Tras cuatro años de residir en Lima, no creí ver a Tacna como tuve la oportunidad de verla hace poco más de un mes. Debo decir, sin embargo, que esto se dio gracias a un azar, aunque no crea en ello, del destino. Y de un viaje inesperado, aunque ansiado, junto a una persona muy importante en mi vida, quien nunca había conocido Tacna, mi ciudad natal.
Recuerdo que compramos los pasajes con un mes de anticipación, para asegurarnos y que no nos den los nervios de última hora. Me dijo que era la primera vez que viajaba en avión. Yo no recordaba la última ocasión. Así que nos tomamos de la mano cuando el avión empezó a moverse hasta que salió encañonado hacia “arriba, siempre arriba, hasta las estrellas”.
Debo decir que aquellos ocho días fueron de los que me demostraron que yo, un neonato tacneño, conocía poco, o nada, de su ciudad heroica. Lo primero que hicimos al dejar nuestras cosas en un hospedaje del centro de la ciudad, fue ir a comer picante a la tacneña con su tradicional pan marraqueta. Amantes eternos de la comida, fuimos a probar la melcocha, un dulce tradicional, quién sabe hecho de qué. Y aquella noche descubrimos el manto de estrellas de la noctámbula ciudad fronteriza.

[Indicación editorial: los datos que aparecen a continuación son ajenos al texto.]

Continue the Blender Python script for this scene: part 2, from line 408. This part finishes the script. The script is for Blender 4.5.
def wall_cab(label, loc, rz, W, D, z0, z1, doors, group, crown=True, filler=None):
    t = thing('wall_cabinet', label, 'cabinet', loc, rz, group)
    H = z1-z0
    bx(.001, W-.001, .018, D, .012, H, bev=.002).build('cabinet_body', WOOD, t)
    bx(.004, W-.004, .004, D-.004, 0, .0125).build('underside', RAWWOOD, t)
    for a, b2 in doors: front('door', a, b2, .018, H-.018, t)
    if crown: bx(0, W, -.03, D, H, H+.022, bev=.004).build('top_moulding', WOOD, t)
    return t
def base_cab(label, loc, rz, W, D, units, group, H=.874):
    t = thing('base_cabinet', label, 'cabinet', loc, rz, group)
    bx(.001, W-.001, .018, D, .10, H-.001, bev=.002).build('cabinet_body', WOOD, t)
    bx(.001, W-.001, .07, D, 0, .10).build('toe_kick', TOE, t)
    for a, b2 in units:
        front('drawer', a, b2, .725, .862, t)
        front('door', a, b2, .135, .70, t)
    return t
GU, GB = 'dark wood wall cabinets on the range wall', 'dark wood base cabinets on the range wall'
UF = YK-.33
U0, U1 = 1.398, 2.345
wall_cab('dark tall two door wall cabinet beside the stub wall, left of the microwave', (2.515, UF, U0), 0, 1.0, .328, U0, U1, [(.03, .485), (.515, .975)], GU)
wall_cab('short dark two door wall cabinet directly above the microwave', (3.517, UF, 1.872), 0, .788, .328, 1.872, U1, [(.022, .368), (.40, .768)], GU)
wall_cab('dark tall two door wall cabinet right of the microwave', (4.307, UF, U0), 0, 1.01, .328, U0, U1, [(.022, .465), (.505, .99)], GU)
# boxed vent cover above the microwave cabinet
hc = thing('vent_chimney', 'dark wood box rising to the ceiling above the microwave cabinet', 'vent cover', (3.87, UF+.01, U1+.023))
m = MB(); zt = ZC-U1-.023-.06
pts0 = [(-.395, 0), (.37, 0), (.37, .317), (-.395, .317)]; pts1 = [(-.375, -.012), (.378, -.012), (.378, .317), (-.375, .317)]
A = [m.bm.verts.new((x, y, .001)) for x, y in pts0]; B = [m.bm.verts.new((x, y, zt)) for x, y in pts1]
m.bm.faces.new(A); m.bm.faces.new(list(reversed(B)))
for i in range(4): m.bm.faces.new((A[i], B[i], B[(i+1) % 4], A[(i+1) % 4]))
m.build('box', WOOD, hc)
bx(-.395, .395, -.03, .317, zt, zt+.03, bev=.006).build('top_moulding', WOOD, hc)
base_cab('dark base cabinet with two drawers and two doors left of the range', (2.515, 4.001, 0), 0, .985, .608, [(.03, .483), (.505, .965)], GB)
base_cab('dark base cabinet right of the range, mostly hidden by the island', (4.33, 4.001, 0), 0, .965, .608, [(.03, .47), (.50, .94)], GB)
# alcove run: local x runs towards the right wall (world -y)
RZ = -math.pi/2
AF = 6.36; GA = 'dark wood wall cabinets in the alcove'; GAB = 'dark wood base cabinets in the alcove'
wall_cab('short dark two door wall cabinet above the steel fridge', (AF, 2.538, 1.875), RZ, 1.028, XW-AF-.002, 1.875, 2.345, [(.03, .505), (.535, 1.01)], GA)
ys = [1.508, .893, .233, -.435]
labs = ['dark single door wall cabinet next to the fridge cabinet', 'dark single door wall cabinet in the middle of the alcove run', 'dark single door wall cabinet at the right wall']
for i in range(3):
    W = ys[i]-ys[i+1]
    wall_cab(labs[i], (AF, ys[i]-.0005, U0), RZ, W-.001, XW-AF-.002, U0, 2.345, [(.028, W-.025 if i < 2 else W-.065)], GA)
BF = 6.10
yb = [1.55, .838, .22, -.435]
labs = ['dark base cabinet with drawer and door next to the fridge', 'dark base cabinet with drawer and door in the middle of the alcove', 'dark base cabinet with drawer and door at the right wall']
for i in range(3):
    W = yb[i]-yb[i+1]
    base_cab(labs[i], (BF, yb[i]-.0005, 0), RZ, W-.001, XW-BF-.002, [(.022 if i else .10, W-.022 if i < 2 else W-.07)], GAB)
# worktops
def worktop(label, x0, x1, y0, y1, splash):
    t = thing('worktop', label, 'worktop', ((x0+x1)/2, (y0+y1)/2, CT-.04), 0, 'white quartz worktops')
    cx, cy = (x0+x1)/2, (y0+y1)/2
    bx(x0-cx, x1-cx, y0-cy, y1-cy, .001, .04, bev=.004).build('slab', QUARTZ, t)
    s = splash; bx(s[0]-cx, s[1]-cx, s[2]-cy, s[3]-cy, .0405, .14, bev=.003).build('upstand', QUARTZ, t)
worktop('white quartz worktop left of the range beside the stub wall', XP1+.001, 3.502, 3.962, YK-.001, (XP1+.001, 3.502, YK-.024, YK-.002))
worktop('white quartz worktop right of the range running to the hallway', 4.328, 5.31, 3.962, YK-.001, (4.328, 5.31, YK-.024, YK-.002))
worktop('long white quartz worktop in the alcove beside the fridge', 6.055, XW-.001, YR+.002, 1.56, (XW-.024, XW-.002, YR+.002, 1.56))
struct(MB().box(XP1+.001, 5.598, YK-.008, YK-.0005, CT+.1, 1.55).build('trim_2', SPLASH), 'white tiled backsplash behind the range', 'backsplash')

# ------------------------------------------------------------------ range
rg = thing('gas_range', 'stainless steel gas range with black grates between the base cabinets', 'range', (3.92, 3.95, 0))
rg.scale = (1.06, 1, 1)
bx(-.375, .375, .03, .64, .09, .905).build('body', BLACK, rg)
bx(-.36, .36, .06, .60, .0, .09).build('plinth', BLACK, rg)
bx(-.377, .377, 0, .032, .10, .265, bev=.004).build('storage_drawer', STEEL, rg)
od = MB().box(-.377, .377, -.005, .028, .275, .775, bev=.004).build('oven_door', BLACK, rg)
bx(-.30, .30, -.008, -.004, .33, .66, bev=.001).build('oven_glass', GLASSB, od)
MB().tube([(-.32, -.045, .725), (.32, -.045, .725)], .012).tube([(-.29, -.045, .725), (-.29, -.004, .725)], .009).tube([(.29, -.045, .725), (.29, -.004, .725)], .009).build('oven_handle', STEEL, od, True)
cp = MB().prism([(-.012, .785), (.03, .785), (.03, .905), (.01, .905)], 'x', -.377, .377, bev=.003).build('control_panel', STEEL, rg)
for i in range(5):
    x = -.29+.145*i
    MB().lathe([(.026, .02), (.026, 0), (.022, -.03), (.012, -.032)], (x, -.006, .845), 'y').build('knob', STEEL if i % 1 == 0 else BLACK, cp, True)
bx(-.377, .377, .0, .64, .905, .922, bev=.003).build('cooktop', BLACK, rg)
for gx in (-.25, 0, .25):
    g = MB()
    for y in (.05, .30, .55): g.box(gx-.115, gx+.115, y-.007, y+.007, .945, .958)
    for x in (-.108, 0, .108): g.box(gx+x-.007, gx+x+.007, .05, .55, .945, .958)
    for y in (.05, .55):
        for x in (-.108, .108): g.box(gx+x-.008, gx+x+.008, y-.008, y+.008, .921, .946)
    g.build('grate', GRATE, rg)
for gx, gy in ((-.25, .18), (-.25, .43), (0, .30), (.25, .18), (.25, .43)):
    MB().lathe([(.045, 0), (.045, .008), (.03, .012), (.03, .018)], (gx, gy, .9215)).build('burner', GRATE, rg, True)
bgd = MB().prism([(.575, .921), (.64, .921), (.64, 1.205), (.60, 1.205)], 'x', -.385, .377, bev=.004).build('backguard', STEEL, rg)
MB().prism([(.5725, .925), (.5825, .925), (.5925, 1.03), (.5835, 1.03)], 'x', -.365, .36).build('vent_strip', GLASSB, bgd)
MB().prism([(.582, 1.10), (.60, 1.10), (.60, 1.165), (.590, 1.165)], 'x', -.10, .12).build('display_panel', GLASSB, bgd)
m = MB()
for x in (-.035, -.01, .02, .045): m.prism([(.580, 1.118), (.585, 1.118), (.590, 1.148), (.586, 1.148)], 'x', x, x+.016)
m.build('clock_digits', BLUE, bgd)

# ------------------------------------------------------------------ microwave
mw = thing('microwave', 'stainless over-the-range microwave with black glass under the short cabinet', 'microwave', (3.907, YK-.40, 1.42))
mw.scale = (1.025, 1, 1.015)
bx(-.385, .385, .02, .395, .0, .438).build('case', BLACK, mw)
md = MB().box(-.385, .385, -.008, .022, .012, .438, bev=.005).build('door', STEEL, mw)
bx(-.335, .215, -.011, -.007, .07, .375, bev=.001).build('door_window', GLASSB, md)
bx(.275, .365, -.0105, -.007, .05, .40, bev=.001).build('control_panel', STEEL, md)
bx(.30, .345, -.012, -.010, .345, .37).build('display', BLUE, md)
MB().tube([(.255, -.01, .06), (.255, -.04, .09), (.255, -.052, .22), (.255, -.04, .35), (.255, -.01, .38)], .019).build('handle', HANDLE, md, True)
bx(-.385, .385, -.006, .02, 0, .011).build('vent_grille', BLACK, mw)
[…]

Al día siguiente comenzó nuestro descubrimiento fuera de la urbe, allí descubrí lo poco que sabía de Tacna. Porque no sabía por dónde empezar. Pero, empezamos comprando un pasaje y subiendo a un pequeño van que nos parecía augurar un buen viaje. Y descubrimos Tarata, Pachía, Toquepala y en sus tierras encontramos géiseres, cataratas, puentes colgantes, jeroglíficos y tantos lugares que yo no imaginaba existían en Tacna, ¡hasta fuimos a Ilo!
Y aunque nos quedaron muchos lugares por visitar, ahora estoy convencido de que la única forma de vivir, es vivir cada día como si fuera un viaje. Con la pasión de descubrir de un niño, con la paciencia de apreciar de un adulto y con la sinceridad de nuestros ojos en cada momento que, al fin y al cabo, son lo único que podemos coleccionar: un álbum lleno de momentos. Esta fue la serendipia de mi viaje, sin esperar encontrar algo más, terminé por encontrarme conmigo y con el mundo.